● **Data section**
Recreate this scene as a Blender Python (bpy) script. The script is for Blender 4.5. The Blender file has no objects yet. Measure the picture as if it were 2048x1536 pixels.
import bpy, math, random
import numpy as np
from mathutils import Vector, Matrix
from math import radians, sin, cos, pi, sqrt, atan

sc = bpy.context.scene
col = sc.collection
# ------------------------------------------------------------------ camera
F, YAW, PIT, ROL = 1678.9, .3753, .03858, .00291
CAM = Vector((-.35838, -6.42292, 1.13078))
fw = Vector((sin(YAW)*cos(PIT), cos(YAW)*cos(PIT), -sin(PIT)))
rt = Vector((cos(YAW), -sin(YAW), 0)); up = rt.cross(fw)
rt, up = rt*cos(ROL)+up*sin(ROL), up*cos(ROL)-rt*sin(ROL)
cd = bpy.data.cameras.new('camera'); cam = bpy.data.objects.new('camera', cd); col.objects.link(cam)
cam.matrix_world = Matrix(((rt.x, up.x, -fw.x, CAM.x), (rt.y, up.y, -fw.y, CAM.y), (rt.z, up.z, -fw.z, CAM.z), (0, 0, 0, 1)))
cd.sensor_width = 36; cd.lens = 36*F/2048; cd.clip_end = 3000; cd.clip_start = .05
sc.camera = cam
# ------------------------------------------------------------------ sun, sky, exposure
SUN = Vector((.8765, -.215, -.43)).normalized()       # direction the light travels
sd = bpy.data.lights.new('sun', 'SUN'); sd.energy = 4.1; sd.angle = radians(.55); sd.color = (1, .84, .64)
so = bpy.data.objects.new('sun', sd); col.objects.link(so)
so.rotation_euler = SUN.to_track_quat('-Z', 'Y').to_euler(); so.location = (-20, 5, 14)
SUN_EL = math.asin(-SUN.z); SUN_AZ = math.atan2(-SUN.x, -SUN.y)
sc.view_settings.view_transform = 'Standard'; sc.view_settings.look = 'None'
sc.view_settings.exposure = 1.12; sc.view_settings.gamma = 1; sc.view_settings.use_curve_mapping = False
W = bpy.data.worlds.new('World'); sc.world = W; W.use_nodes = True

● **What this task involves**
Word for word, write out all of the data above.

● **Written solution**
Recreate this scene as a Blender Python (bpy) script. The script is for Blender 4.5. The Blender file has no objects yet. Measure the picture as if it were 2048x1536 pixels.
import bpy, math, random
import numpy as np
from mathutils import Vector, Matrix
from math import radians, sin, cos, pi, sqrt, atan

sc = bpy.context.scene
col = sc.collection
# ------------------------------------------------------------------ camera
F, YAW, PIT, ROL = 1678.9, .3753, .03858, .00291
CAM = Vector((-.35838, -6.42292, 1.13078))
fw = Vector((sin(YAW)*cos(PIT), cos(YAW)*cos(PIT), -sin(PIT)))
rt = Vector((cos(YAW), -sin(YAW), 0)); up = rt.cross(fw)
rt, up = rt*cos(ROL)+up*sin(ROL), up*cos(ROL)-rt*sin(ROL)
cd = bpy.data.cameras.new('camera'); cam = bpy.data.objects.new('camera', cd); col.objects.link(cam)
cam.matrix_world = Matrix(((rt.x, up.x, -fw.x, CAM.x), (rt.y, up.y, -fw.y, CAM.y), (rt.z, up.z, -fw.z, CAM.z), (0, 0, 0, 1)))
cd.sensor_width = 36; cd.lens = 36*F/2048; cd.clip_end = 3000; cd.clip_start = .05
sc.camera = cam
# ------------------------------------------------------------------ sun, sky, exposure
SUN = Vector((.8765, -.215, -.43)).normalized()       # direction the light travels
sd = bpy.data.lights.new('sun', 'SUN'); sd.energy = 4.1; sd.angle = radians(.55); sd.color = (1, .84, .64)
so = bpy.data.objects.new('sun', sd); col.objects.link(so)
so.rotation_euler = SUN.to_track_quat('-Z', 'Y').to_euler(); so.location = (-20, 5, 14)
SUN_EL = math.asin(-SUN.z); SUN_AZ = math.atan2(-SUN.x, -SUN.y)
sc.view_settings.view_transform = 'Standard'; sc.view_settings.look = 'None'
sc.view_settings.exposure = 1.12; sc.view_settings.gamma = 1; sc.view_settings.use_curve_mapping = False
W = bpy.data.worlds.new('World'); sc.world = W; W.use_nodes = True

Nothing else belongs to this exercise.